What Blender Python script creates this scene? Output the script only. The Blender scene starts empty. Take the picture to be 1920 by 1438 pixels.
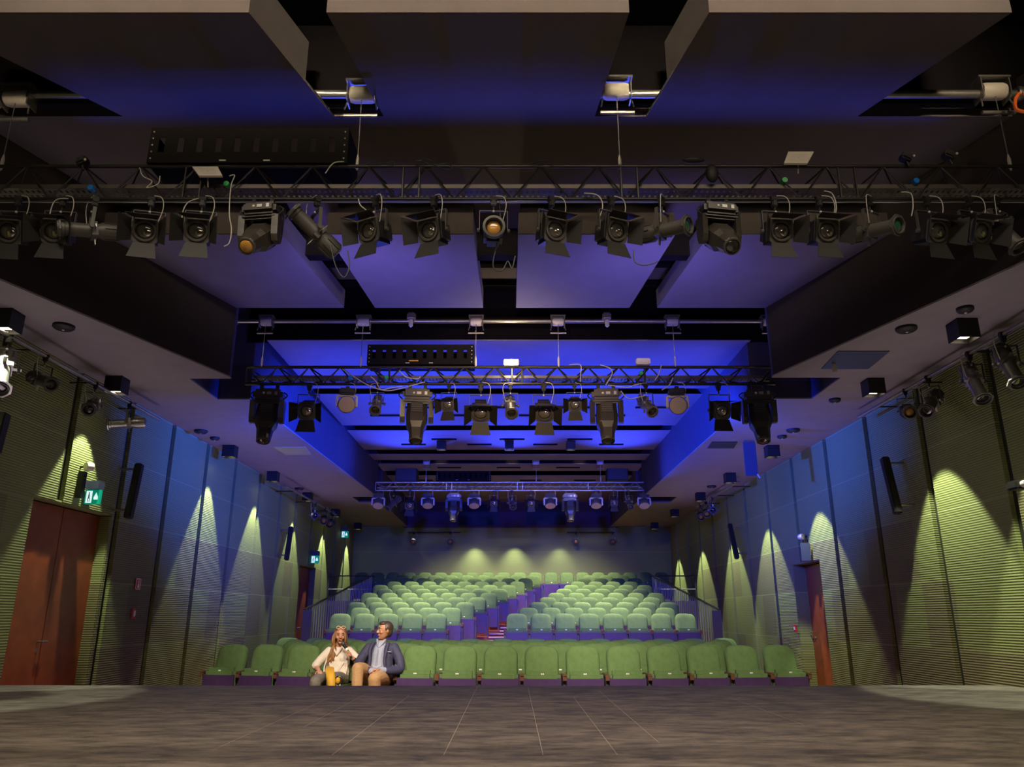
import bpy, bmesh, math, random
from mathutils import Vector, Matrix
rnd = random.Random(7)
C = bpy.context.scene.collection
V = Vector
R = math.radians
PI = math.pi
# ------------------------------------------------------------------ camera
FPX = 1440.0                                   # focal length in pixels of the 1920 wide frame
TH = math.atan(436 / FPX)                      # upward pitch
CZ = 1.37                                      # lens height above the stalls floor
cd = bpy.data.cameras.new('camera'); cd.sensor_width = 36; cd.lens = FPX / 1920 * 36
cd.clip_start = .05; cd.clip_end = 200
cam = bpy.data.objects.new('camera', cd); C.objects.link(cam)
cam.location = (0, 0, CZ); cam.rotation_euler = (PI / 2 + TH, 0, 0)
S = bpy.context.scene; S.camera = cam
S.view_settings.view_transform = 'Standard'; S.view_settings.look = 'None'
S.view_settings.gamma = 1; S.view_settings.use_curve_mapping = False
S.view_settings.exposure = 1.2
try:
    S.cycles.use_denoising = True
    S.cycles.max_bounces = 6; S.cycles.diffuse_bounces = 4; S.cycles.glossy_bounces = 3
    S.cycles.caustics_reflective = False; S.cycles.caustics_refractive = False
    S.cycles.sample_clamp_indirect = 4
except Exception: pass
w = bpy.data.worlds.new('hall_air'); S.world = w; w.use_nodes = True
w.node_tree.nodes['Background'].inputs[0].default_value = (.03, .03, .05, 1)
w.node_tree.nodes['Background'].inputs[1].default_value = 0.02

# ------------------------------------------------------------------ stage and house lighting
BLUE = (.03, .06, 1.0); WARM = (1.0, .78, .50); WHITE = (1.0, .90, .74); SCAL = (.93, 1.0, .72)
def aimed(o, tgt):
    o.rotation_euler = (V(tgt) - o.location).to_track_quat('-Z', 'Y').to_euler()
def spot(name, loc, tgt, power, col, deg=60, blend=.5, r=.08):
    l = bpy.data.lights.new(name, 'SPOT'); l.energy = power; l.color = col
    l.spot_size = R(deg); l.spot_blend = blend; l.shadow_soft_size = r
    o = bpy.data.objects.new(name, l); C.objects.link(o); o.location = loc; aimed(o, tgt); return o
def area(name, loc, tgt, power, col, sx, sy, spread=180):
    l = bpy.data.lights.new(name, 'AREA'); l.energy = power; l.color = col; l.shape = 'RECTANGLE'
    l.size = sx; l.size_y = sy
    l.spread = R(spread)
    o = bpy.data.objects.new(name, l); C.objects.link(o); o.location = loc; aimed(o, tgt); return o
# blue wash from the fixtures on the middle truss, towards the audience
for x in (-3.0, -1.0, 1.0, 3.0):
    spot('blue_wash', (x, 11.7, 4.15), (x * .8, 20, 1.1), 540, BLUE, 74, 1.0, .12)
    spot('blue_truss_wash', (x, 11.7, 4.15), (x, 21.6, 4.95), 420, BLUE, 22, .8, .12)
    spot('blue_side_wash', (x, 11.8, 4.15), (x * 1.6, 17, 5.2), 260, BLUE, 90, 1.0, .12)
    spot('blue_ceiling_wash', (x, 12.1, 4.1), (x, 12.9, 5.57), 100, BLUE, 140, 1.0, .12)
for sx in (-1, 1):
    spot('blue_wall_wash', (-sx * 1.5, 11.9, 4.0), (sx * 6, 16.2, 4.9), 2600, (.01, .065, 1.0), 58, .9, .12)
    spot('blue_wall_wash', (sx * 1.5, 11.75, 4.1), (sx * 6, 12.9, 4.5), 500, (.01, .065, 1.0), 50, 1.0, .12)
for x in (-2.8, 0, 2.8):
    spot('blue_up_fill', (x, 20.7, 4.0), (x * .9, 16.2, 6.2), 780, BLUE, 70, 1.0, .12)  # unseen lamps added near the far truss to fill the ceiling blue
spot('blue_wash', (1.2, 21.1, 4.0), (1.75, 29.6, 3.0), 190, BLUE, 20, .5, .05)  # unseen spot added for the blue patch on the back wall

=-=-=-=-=

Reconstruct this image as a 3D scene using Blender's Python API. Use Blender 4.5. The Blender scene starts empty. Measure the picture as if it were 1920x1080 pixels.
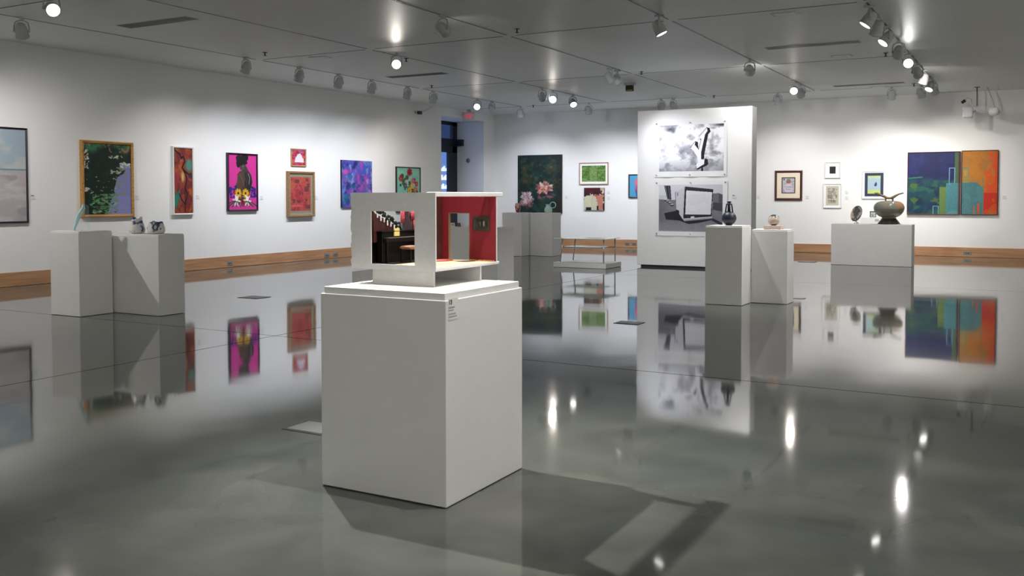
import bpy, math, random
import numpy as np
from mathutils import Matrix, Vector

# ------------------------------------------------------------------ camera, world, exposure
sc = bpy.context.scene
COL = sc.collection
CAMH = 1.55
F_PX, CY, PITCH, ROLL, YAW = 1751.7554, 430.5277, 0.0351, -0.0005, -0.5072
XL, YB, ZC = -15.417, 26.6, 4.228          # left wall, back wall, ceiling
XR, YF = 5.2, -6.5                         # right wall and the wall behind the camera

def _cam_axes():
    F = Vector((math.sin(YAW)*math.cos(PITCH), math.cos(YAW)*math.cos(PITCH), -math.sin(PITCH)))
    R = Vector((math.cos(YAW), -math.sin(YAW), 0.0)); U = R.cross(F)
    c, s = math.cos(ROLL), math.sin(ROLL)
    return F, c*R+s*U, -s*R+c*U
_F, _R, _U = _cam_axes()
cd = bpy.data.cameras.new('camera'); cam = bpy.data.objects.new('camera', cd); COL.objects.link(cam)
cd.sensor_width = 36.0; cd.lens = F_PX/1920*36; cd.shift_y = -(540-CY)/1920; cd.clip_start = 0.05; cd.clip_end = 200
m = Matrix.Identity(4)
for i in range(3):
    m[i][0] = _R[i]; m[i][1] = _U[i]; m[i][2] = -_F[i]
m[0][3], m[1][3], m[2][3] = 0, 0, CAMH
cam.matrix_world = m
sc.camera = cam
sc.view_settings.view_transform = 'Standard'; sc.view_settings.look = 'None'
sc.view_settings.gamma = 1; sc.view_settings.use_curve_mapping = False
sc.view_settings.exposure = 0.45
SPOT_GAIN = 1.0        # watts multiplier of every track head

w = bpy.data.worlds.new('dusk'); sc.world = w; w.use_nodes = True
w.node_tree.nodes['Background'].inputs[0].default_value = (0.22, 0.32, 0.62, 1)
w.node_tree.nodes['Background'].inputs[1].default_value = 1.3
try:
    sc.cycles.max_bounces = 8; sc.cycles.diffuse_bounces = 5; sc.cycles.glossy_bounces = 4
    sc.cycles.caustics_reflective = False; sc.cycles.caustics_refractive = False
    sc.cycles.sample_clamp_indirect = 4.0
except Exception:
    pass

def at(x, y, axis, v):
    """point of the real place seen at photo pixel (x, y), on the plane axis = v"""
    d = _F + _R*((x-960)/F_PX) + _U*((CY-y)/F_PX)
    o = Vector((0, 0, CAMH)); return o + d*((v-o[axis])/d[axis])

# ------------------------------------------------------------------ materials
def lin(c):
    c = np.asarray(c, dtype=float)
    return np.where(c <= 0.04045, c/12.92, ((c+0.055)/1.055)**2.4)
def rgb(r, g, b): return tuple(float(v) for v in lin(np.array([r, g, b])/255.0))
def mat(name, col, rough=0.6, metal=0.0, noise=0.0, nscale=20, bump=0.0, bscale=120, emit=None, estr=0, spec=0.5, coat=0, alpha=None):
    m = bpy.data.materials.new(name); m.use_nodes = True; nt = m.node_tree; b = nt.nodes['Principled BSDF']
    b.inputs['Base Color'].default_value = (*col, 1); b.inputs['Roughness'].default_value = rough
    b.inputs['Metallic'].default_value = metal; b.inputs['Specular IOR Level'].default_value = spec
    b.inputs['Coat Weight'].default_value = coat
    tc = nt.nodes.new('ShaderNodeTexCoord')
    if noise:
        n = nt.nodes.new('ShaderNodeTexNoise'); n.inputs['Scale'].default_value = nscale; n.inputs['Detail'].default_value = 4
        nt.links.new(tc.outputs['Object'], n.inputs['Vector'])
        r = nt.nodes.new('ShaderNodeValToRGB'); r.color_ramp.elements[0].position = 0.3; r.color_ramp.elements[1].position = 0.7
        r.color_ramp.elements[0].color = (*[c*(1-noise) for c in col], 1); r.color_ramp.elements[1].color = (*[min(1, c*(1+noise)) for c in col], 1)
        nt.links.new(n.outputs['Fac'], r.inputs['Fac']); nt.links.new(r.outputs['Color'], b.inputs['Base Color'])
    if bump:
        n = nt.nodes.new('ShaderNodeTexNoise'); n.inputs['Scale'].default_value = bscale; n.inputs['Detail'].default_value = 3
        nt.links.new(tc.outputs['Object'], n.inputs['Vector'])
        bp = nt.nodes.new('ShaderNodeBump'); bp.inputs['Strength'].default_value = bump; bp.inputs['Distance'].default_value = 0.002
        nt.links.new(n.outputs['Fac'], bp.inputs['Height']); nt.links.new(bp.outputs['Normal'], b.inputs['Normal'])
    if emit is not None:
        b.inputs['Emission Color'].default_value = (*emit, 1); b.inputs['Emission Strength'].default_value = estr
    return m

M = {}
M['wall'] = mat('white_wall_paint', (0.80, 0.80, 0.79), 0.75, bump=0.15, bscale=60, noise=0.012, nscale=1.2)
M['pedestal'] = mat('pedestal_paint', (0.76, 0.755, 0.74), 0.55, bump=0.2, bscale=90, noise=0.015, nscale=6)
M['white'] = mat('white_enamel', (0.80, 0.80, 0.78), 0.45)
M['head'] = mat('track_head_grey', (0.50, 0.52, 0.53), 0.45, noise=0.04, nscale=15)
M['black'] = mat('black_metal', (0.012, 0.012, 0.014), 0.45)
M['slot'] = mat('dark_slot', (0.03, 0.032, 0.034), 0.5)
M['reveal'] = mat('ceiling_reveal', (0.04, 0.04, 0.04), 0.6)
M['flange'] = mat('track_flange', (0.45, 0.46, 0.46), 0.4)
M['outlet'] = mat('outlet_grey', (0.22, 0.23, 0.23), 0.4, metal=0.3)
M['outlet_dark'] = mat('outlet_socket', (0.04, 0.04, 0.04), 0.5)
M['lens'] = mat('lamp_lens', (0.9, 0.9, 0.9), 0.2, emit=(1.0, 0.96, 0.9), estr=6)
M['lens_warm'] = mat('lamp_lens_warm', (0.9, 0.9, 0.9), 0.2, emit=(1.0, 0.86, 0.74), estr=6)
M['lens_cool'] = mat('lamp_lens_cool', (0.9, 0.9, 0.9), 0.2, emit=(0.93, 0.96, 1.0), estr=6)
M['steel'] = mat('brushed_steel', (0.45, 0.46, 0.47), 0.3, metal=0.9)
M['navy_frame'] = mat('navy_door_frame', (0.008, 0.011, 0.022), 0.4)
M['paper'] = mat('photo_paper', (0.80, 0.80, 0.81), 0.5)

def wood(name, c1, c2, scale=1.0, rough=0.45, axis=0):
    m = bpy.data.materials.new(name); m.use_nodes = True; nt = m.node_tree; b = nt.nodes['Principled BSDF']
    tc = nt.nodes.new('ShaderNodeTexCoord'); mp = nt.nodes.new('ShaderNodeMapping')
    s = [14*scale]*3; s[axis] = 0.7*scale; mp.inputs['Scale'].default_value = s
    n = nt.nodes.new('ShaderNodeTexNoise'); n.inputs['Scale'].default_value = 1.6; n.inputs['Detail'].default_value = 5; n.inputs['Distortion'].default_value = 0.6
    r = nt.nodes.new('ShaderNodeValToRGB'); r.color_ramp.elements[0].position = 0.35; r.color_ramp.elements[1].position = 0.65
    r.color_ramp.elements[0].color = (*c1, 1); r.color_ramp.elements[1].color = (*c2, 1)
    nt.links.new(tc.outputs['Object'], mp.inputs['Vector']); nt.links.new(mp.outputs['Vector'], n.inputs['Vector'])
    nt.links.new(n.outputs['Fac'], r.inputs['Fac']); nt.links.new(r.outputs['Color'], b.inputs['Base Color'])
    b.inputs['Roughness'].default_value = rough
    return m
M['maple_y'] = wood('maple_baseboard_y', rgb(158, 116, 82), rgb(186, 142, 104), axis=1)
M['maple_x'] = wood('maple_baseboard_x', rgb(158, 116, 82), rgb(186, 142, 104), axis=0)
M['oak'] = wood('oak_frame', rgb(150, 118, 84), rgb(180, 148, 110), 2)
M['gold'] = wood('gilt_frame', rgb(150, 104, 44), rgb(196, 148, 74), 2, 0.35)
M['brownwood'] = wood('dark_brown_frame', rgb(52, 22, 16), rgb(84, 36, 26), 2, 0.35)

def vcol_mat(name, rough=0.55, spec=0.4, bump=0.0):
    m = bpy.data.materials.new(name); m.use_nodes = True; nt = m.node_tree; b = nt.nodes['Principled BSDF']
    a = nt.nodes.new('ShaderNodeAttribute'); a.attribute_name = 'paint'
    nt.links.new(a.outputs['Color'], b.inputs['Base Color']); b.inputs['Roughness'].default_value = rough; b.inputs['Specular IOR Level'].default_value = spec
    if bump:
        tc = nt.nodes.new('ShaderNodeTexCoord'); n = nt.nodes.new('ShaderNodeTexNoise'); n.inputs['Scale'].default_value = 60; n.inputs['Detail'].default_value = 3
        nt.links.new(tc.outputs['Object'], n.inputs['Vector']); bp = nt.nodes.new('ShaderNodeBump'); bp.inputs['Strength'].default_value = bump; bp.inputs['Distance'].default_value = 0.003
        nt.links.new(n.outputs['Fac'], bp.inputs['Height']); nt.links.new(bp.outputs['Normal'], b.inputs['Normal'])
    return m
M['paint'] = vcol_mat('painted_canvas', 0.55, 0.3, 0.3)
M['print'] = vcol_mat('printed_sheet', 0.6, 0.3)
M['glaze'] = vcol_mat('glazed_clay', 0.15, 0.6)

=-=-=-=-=

Working from the entries above, reproduce exactly and only the lines beginning with the line that has "Reconstruct this image" and ending with the line that has "from mathutils import Matrix, Vector"; omit all pictures.

Reconstruct this image as a 3D scene using Blender's Python API. Use Blender 4.5. The Blender scene starts empty. Measure the picture as if it were 1920x1080 pixels.
import bpy, math, random
import numpy as np
from mathutils import Matrix, Vector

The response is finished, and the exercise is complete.